Obama: We Can Afford Failed $814 Billion “Stimulus,” But Not $700 Billion Tax Relief? Print
By Timothy H. Lee
Thursday, September 16 2010
The Obama Administration’s modus operandi amounts to irresponsibly generating record levels of spending and debt, then turning around, pleading poverty and using those same new spending and debt levels to justify the higher taxes that it demands.

“Nobody spends somebody else’s money as wisely as he spends his own.” 
~Milton Friedman

What the Obama Administration lacks in logic, it surfeits in raw chutzpah. 

According to Obama, America just can’t afford $700 billion in additional tax relief.  After all, flipping Friedman’s wisdom on its head, the federal government allegedly spends that money more wisely than the people and small businesses that actually earned it. 

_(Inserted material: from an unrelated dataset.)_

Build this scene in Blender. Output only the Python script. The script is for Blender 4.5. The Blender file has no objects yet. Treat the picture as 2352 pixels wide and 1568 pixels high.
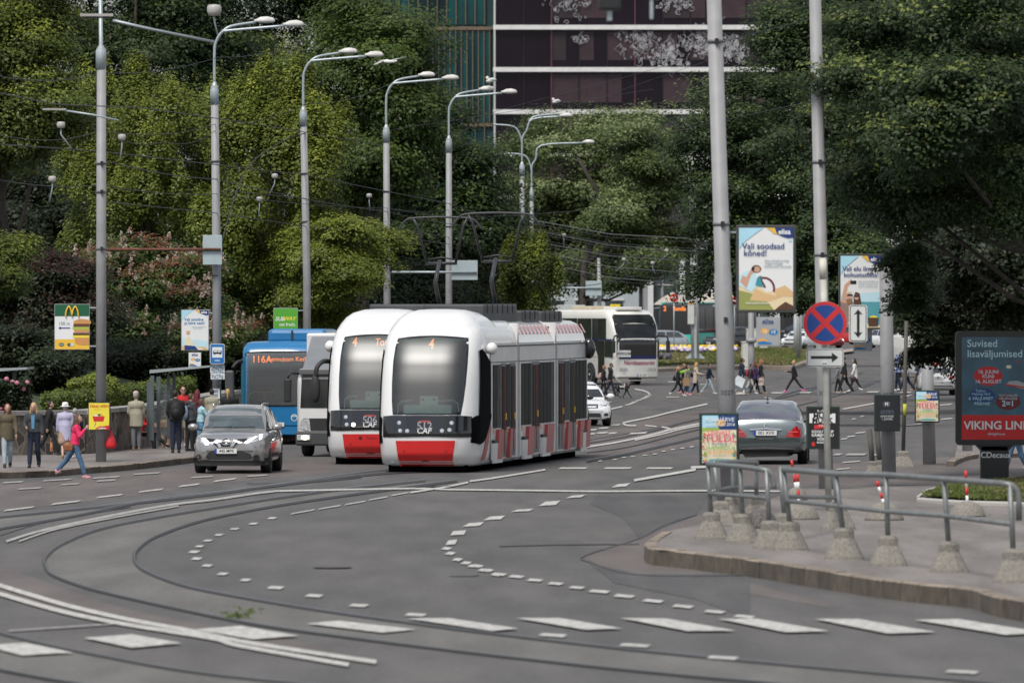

Meanwhile, the White House considers perfectly affordable a failed $800 billion “stimulus,” another new round of “mini-stimulus” on top of that, as well as trillions more for ObamaCare, auto bailouts, Fannie Mae and Freddie Mac bailouts and unprecedented levels of discretionary spending. 

Speaking in Cleveland, Ohio, Obama lectured suffering Americans that “we can’t afford the $700 billion price tag” of fully extending the 2001 and 2003 tax cuts.  No, that would simply allow small businesses and individuals in upper income brackets to keep more of their own earnings to hire, spend and invest as they see fit. 

Adding to Obama’s chorus of farce, his Treasury Secretary Timothy Geithner rationalized that America must raise income taxes because we don’t possess “unlimited resources”: 

“We don’t have unlimited resources.  We just don’t think it would be responsible for this country, given the size of our future deficits, and given the substantial burden the middle class has been bearing over the past decade in particular, to go out and borrow $700 billion from our children so we can sustain those Bush tax cuts that only go to the wealthiest 2% of Americans.” 

But during the same interview, Geithner advocated a new round of “stimulus” spending on top of the failed $814 billion package the Obama Administration signed in February 2009: 

“If the government does nothing going forward, then the impact of policy in Washington will shift from supporting economic growth to hurting economic growth.”

Earth to Geithner:  We don’t “go out and borrow” by allowing people to keep their own income, we “go out and borrow” to pay for your administration’s unprecedented spending binge. 

Regardless, the Obama Administration’s modus operandi amounts to irresponsibly generating record levels of spending and debt, then turning around, pleading poverty and using those same new spending and debt levels to justify the higher taxes that it demands.  It’s like a spoiled teenager going on a shopping binge at the mall, then using the ensuing credit card bill to demand a higher allowance. 

Economists, however, aren’t buying what the Obama Administration is trying to sell.  In a survey conducted by The Wall Street Journal, a 3-to-1 majority answered “no” when asked, “Should Congress and the President adopt another significant fiscal stimulus soon?”  Moreover, economists by a 32-14 margin favor extending the 2001 and 2003 tax cuts for all income brackets, not just those earning under $250,000 per year as Obama proposes. 

Despite that overwhelming consensus, Obama continues his bizarre habit of alleging that “most economists” support his economic agenda.  Americans can decide for themselves whether that reflects dishonesty or mere cluelessness. 

Either way, the Obama Administration’s cognitive dissonance doesn’t stop there.  While Obama claims that America “cannot afford the $700 price tag” of tax relief for individuals and small businesses in upper income brackets, he simultaneously advocates $3 trillion of tax relief for middle-income Americans by extending the 2001 and 2003 tax rates for them.  How is $3 trillion affordable to Obama if $700 billion isn’t? 

Furthermore, haven’t Obama and liberals told us for almost a decade now that Bush only cut taxes for “the rich?”  The White House claims that “continuing the middle-class tax cuts from 2001 and 2003 is so important,” but how is that possible if Bush only cut taxes for wealthier Americans? 

Such are the intellectual contortions that characterize the Age of Obama. 

National Review commentator Mark Steyn observed that “the election of Barack Obama was a fundamentally unserious act by the American electorate.”  With each passing day and each passing policy debate, Obama seems to reciprocate that unseriousness.  It’s now up to voters to deliver their rejoinder in November.